** BEGIN DATA SECTION **

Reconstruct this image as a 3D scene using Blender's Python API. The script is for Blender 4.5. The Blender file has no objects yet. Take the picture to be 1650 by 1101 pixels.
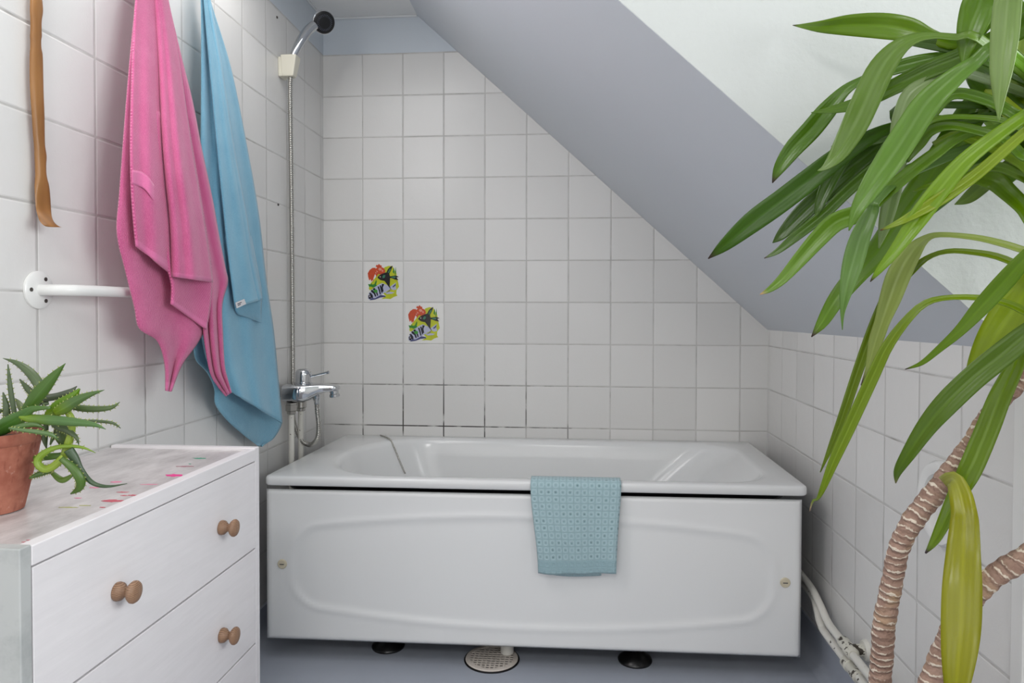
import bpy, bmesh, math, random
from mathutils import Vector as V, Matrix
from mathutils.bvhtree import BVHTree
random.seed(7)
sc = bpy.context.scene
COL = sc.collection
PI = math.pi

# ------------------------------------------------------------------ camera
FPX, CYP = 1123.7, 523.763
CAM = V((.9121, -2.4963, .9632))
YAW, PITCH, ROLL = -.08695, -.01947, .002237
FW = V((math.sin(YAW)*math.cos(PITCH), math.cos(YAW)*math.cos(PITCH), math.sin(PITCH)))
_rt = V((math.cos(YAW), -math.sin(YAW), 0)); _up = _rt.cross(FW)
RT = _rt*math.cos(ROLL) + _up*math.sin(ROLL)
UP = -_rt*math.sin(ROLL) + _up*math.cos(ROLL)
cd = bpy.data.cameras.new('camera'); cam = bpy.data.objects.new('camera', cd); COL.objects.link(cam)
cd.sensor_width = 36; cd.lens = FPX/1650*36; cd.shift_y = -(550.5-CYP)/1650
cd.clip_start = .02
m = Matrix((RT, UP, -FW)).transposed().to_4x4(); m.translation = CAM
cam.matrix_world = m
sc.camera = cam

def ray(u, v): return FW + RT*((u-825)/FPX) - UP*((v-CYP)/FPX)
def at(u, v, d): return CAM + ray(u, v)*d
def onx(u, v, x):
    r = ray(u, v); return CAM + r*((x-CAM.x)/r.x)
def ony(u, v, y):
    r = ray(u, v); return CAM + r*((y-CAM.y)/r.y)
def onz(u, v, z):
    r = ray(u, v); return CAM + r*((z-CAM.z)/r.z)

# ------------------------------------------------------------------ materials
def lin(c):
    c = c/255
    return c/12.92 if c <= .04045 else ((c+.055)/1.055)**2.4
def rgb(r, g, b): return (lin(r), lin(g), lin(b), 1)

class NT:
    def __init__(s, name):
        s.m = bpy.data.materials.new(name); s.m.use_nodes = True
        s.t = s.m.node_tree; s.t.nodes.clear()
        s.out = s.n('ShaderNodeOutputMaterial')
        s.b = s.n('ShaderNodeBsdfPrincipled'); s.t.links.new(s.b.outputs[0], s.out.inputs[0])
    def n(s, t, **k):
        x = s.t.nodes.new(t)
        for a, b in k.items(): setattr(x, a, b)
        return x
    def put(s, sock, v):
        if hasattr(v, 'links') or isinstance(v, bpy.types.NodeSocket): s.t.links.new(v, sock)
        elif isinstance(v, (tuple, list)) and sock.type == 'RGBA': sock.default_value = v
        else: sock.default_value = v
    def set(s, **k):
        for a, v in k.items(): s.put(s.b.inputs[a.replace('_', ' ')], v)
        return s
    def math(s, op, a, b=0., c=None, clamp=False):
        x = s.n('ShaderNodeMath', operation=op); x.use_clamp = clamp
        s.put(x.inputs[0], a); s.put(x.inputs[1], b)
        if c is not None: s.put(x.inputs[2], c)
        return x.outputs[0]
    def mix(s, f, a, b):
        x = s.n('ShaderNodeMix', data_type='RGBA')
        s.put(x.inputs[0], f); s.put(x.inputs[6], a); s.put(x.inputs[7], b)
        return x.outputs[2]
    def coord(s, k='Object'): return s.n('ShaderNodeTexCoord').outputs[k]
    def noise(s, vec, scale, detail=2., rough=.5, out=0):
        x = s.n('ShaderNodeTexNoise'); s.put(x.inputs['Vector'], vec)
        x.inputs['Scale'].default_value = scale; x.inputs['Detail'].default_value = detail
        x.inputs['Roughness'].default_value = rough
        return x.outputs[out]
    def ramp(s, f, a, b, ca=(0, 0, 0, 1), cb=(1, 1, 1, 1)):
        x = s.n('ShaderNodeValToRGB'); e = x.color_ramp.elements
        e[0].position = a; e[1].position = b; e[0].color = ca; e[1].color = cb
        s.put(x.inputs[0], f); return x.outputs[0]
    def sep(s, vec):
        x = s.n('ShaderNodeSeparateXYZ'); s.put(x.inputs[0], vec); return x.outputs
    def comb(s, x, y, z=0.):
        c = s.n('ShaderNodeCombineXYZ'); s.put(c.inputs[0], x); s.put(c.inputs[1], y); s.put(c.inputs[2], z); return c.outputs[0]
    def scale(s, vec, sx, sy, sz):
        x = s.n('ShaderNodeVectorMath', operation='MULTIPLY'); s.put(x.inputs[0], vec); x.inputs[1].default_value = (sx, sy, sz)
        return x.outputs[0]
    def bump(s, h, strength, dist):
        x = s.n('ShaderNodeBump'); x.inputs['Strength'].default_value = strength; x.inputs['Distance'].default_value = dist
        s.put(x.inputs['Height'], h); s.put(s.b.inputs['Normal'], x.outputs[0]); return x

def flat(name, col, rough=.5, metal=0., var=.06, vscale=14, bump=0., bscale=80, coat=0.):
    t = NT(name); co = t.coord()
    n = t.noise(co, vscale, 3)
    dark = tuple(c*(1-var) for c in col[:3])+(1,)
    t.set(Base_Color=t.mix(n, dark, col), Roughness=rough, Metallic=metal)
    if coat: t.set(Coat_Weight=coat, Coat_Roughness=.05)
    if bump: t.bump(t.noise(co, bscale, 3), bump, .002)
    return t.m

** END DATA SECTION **
** BEGIN DATA SECTION **

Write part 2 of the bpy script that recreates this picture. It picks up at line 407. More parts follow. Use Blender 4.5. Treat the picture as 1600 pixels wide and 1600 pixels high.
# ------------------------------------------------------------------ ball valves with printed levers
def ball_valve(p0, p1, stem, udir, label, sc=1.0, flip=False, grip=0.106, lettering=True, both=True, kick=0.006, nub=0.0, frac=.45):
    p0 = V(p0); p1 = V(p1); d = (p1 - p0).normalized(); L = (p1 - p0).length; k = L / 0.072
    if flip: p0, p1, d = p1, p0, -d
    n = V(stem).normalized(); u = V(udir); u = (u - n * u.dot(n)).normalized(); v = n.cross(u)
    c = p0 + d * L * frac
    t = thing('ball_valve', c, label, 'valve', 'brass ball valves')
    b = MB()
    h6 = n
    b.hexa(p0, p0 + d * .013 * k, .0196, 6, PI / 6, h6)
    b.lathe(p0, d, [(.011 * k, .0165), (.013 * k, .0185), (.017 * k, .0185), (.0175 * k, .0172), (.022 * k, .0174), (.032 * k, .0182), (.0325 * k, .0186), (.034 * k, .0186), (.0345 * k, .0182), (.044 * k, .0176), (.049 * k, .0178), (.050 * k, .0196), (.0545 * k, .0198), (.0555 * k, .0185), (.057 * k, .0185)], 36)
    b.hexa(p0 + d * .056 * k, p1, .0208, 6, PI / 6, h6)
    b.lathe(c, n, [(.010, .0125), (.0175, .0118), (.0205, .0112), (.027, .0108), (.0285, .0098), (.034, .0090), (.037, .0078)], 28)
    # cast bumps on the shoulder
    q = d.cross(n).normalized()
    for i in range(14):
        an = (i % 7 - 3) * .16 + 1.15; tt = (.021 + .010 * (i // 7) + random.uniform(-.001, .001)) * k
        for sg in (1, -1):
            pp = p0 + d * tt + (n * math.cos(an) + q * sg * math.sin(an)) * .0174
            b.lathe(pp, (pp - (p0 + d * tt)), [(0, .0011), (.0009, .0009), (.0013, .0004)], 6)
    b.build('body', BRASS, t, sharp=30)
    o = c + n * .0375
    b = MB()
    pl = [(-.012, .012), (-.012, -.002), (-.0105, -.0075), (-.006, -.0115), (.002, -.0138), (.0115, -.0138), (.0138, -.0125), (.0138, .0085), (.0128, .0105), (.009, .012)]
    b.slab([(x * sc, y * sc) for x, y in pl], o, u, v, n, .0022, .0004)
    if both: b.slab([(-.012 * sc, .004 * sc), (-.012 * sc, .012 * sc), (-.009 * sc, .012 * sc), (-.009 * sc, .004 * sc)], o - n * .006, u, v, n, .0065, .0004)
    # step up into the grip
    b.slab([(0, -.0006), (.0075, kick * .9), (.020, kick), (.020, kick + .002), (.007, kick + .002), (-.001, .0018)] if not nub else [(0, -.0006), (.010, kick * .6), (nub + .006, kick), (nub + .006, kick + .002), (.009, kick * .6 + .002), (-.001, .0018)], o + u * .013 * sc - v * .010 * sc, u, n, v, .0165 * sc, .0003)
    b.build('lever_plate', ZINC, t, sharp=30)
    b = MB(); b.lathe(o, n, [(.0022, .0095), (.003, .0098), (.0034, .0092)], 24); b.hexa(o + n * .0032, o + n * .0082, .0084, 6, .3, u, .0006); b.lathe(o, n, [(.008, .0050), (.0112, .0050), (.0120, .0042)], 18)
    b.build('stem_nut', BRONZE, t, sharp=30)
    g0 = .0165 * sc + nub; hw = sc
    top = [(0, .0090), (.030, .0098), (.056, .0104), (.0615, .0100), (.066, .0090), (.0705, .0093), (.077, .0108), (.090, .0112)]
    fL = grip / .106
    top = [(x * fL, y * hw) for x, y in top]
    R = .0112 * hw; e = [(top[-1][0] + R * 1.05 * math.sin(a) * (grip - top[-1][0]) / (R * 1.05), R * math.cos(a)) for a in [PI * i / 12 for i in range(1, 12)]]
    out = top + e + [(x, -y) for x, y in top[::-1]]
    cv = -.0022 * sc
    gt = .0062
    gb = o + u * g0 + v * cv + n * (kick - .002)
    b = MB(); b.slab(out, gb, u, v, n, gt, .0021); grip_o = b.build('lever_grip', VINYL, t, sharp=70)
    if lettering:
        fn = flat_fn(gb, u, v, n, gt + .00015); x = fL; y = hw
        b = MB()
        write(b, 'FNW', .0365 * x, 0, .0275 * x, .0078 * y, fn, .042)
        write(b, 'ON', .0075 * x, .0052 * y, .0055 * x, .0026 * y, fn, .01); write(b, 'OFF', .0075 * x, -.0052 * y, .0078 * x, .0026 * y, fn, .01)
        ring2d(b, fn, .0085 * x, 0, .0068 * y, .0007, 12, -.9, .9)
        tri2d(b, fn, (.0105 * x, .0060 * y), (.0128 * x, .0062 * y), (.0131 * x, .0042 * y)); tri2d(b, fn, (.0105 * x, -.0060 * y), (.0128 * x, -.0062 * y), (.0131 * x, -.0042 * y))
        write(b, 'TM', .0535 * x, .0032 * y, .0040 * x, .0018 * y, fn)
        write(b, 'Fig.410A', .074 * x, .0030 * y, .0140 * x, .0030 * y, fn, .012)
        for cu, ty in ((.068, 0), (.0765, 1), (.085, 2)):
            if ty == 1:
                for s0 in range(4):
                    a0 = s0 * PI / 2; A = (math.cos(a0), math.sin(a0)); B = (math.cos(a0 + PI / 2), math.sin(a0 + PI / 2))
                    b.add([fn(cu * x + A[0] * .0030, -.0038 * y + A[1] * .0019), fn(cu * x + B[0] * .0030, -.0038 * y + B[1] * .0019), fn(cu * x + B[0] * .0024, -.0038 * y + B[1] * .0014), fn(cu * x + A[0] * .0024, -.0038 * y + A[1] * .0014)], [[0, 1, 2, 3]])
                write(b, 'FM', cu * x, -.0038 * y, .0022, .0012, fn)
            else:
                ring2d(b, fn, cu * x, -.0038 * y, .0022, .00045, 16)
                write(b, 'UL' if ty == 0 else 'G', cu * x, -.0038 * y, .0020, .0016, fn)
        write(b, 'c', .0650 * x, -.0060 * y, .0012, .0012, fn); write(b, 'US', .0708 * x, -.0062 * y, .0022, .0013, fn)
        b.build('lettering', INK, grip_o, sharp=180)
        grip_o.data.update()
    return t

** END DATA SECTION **

- [EXERCISE OBJECTIVE]: Go back to the lines above and output, exactly as they stand, the ones from the line containing "Reconstruct this image" to the line containing "PI = math.pi". Leave all pictures behind.

- [ANSWER TO THE PROBLEM]:
Reconstruct this image as a 3D scene using Blender's Python API. The script is for Blender 4.5. The Blender file has no objects yet. Take the picture to be 1650 by 1101 pixels.
import bpy, bmesh, math, random
from mathutils import Vector as V, Matrix
from mathutils.bvhtree import BVHTree
random.seed(7)
sc = bpy.context.scene
COL = sc.collection
PI = math.pi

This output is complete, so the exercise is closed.